A talk by Penny Ashton.
The Street Theatre 3pm May 24.
NZ performer Penny
Ashton sandwiched this little talk about her working life as a performer and a
deviser of shows into a brief Canberra season of her Jane Austen one woman show
Promise and Promiscuity. A knowledgeable audience jammed onto the show’s set to
listen to the whys and wherefores of a performer’s life in these modern times.
The talk ranged
fascinatingly from the kid leaping around in youthful shows in Aotearoa to the
older actor forging a path, that, it turns out, contains quite a few literary
tributes and manglings. Austen’s clearly a favourite, however.
And it turns out that
Ashton has a personal link. She’s the 5th great grand niece of one Thomas
Langlois Lefroy who may or may not have been a serious bidder for Jane Austen’s
hand and who may or may not have been a model for Mr Darcy. She absolutely and rightly delights in having found such
an appropriate connection.
And so did the talk’s
audience.
She connected her
touring travels to a discussion of Austen’s personal life and restrictions on
gender. She made links between the punishing lives of convict women in Tasmania
and the restrictions placed on Austen because of gender. The perils of child bearing.
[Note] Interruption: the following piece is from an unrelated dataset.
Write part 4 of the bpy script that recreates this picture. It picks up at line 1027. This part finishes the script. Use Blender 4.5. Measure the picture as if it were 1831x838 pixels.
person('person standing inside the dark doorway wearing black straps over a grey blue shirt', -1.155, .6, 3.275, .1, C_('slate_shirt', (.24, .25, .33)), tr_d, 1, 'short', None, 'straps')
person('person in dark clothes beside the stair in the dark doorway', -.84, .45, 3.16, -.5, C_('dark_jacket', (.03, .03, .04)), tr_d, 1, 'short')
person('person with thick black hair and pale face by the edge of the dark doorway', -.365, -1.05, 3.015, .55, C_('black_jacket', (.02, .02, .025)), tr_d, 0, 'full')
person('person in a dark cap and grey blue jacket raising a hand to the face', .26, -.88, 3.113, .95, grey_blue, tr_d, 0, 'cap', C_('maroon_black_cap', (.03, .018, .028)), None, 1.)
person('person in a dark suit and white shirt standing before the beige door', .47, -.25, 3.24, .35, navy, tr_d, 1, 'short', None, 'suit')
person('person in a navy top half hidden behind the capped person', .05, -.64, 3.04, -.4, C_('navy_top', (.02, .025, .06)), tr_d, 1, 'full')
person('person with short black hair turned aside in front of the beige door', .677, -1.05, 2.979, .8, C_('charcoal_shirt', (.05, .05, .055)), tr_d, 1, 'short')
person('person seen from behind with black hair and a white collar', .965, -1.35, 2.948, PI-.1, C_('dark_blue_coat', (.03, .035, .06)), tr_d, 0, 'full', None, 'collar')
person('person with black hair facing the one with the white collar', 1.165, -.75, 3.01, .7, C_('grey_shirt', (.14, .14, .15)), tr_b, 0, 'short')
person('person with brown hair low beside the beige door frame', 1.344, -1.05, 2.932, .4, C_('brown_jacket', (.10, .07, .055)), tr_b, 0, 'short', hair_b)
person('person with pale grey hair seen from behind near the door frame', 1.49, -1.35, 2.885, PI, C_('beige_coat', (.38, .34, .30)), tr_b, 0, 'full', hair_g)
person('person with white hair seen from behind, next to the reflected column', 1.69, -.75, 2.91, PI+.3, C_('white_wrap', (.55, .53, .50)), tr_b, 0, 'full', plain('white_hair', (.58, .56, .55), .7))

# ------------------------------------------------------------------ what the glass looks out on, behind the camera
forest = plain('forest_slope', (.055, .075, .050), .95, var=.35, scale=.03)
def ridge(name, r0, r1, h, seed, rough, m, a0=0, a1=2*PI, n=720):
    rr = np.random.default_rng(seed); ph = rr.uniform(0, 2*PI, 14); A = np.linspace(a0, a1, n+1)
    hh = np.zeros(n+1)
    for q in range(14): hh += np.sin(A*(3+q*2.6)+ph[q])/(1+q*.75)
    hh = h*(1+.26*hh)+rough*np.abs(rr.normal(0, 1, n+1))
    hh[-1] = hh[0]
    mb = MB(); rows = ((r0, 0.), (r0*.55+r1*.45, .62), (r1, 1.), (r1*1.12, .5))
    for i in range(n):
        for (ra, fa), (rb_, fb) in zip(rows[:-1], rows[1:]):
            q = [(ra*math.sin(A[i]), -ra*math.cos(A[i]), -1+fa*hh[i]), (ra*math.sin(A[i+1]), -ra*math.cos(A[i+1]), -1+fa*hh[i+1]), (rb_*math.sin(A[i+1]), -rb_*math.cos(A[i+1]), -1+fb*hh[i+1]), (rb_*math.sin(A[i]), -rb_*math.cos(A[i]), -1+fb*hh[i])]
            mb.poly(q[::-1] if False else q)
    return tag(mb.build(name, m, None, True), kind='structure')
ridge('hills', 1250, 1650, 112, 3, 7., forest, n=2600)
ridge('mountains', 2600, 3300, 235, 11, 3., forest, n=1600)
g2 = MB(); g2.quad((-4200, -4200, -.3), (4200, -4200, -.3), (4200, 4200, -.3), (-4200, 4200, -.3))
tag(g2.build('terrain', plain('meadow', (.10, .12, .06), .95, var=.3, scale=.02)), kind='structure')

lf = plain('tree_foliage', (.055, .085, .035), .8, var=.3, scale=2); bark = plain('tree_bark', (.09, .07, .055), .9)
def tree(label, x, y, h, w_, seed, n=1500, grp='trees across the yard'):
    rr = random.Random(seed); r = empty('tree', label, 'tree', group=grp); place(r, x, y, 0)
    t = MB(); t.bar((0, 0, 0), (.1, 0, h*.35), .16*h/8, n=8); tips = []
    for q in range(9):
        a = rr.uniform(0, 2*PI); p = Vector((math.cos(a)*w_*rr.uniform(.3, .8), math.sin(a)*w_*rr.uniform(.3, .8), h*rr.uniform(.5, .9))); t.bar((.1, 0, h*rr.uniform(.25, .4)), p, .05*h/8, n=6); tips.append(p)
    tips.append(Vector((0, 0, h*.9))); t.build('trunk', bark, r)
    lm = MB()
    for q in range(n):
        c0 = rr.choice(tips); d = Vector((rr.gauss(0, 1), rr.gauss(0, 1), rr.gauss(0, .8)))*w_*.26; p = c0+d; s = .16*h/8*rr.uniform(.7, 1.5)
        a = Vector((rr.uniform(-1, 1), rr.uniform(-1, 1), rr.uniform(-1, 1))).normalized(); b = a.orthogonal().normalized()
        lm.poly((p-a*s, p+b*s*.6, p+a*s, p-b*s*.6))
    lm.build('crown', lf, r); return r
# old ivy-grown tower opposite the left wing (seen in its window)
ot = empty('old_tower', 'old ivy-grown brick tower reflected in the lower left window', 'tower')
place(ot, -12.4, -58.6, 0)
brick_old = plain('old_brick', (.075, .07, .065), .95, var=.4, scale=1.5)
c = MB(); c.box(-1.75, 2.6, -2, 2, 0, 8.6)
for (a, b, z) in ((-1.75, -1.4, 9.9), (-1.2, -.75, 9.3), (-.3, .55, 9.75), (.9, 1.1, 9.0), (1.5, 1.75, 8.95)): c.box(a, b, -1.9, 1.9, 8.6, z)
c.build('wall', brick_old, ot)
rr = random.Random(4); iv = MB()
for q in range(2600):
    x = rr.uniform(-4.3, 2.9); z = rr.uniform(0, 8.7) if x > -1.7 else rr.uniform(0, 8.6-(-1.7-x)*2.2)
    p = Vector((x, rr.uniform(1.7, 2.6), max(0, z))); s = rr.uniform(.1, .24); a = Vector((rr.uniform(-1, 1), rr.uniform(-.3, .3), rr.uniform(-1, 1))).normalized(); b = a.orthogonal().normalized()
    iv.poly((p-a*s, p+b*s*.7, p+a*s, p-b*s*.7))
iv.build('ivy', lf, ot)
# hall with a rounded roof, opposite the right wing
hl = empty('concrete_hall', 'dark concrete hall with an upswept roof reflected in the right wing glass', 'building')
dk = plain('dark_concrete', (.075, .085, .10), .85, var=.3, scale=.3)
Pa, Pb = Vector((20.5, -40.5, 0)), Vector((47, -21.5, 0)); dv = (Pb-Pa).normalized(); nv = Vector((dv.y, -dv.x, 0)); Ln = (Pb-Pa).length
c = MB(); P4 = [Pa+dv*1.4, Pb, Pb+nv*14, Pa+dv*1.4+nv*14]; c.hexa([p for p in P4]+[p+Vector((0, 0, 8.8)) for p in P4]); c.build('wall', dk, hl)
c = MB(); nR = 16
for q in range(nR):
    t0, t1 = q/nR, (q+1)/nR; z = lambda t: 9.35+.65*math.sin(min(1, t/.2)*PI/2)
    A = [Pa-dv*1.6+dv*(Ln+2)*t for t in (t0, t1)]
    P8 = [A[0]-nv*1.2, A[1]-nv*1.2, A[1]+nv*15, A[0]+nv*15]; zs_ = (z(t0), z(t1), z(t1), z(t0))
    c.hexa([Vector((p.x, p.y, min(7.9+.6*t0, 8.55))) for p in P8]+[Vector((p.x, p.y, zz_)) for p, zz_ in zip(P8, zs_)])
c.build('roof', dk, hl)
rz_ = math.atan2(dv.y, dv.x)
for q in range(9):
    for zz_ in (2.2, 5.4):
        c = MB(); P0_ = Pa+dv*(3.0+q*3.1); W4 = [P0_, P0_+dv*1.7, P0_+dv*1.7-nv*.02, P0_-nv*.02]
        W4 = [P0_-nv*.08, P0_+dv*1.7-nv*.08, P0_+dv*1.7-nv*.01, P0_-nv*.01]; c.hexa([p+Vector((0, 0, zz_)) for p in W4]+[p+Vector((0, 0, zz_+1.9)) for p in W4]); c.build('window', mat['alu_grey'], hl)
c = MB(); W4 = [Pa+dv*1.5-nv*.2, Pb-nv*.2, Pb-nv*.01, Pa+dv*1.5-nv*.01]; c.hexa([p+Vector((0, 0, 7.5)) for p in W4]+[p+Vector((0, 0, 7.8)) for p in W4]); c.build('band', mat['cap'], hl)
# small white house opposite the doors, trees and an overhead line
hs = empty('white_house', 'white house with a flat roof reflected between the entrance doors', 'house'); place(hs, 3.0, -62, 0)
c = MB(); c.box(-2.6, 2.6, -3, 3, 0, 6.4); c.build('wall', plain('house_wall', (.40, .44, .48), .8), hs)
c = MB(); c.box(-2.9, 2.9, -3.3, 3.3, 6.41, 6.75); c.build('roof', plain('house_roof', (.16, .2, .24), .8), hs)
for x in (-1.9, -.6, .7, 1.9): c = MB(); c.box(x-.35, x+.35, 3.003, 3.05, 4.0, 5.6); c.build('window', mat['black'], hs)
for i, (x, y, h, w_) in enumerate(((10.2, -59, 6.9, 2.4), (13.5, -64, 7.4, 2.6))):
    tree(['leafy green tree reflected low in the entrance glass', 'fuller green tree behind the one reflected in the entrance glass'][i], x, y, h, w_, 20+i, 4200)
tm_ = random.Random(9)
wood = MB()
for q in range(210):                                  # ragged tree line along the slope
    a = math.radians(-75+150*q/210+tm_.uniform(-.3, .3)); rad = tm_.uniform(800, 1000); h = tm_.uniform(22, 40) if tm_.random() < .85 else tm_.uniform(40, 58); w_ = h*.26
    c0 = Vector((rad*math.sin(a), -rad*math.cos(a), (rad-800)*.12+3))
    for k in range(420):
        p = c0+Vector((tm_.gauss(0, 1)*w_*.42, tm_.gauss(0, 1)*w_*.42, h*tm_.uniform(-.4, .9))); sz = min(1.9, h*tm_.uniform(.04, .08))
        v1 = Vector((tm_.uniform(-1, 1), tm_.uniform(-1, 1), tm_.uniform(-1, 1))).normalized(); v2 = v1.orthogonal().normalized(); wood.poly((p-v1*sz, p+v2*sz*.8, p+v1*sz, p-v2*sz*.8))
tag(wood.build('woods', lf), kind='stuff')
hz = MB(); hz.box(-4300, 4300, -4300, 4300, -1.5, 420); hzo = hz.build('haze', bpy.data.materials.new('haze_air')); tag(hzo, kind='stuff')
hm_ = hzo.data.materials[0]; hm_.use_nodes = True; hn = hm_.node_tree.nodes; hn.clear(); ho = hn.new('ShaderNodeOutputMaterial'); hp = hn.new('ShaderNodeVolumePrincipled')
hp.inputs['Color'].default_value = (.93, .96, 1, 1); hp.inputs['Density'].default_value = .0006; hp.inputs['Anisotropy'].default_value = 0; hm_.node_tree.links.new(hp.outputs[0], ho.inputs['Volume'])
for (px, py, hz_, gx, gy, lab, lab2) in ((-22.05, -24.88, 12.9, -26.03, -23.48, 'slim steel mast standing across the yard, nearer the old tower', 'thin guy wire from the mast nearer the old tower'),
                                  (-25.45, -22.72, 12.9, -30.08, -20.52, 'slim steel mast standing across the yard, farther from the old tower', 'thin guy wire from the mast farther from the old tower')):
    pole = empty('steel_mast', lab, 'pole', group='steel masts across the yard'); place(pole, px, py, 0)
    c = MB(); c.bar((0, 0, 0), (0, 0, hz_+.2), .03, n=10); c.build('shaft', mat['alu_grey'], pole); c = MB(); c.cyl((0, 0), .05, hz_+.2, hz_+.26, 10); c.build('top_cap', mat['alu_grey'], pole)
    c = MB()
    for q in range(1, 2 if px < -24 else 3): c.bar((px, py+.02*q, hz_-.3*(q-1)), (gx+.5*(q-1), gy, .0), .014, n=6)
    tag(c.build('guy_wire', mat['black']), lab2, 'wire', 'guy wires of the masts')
You might want to stay unmarried. Poverty, patterns of inheritance that
favoured men and the lack of access to education are part of Austen’s story.
She touched on the
precarious existence of arts workers and praised the excellent support The
Street Theatre was giving a passing performer like her. They pay her. The tech
support is terrific. She travels with her costumes but has to borrow some
pieces of period furniture - a table, a chair, a carpet, a screen, and maybe a
big potted plant - in each location Promise and Promiscuity
plays. That can mean a lot of scrounging. At The Street the items were found
for her.
She expressed amazement
at the state of things on London Circuit and has now got a picture of the
ongoing and everlasting diggings on her slide sequence.
And she likes a gobo.
For those of you not the children of an old Christchurch born theatre lighting
bloke, that’s a metal pattern put into a stage lantern to create an effect like
light coming through leaves or a window that never has to be built. You can do
the Forest of Arden or the whole nunnery in Sound of Music without building a
thing.
But Ashton was there to
talk about Jane Austen and the lovely imaginative funny use she makes of her
work and she described the development of all of this to an audience who had
seen the show the night before or were just about to.
Promise and Promiscuity
is not her only foray into Austenesque shows as tantalising clips showed. Nor,
happily, is it likely to be the last. All of this affectionate parody is an
ongoing tribute, greatly appreciated by audiences who know that countryside,
the films, the many series and at the core of it all, the novels themselves.